Lieutenant Hunt was buried in the United States military cemetery at Margraten Holland in Plot H, Row 12, Grave 281 on 2 December 1944. Following the war his father opted to have him buried permanently in the Netherlands American Cemetery and Memorial where he rests in peace in Plot E, Row 6, Grave 18. There are eight other citadel alumni buried in the cemetery.

He was 24 years old.

The personal effects of deceased soldiers were inventoried by Graves registration and the unit and forwarded to the Army Effects Bureau at the Kansas City Quartermaster Depot, and from there forwarded to the next of kin. On 28 August 1946 Arthur’s father, wrote to 2nd Lieutenant C. L. Rumfield, Assistant Effects Quartermaster concerning his son’s effects that had been shipped. “Sir, over a year ago I wrote you asking that you make an effort to locate some personal effects of Lieutenant Arthur B Hunt Junior and that what you had sent could not possibly belong to my son. In fact, what you did send looked as though it had been swept from the floor of a warehouse. Shoes, e.g. Size 8 – my son wore a size 10. A jacket with sleep cuff worn out, two or three sizes too large. Torn undershirts marked with the wrong number. A few small coins, two keys. As far as I could see there was not one personal effect of Lieutenant Hunt.”

“He was very proud of his Citadel Class ring – we never received that nor any papers – pens- no watch no wallet.”

“I wrote you asking you to please see if you could locate something personal. It may not have been your office at fault so I did not press the matter further. Lieutenant Kirksey did turn over some things to my daughter Mrs. E. C. Applegate whose husband was aide to General Marshall for several years.”
Hunt’s father also wrote his members of congress to assist in the search for his son’s personal effects.

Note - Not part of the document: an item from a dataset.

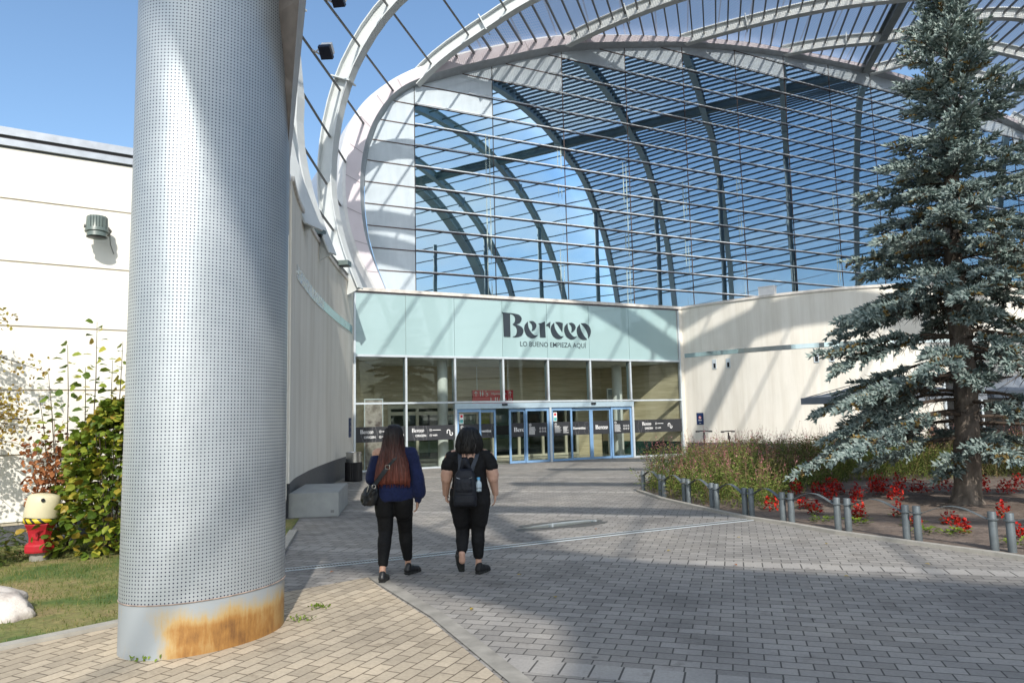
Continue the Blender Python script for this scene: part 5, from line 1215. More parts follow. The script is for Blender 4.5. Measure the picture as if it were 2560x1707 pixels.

Lieutenant Robert H Kirksey served with Hunt and company I. Before they left England, Hunt had packed several items in Kirksey’s footlocker including his dress uniform. When Lieutenant Kirksey received his footlocker upon returning to the United States he found Hunt’s uniform and other items still in it. He made arrangements to give these items to Hunt’s sister, Mrs. E.C. Applegate, when he visited Charleston after the war.

What ever became of his class ring is unknown.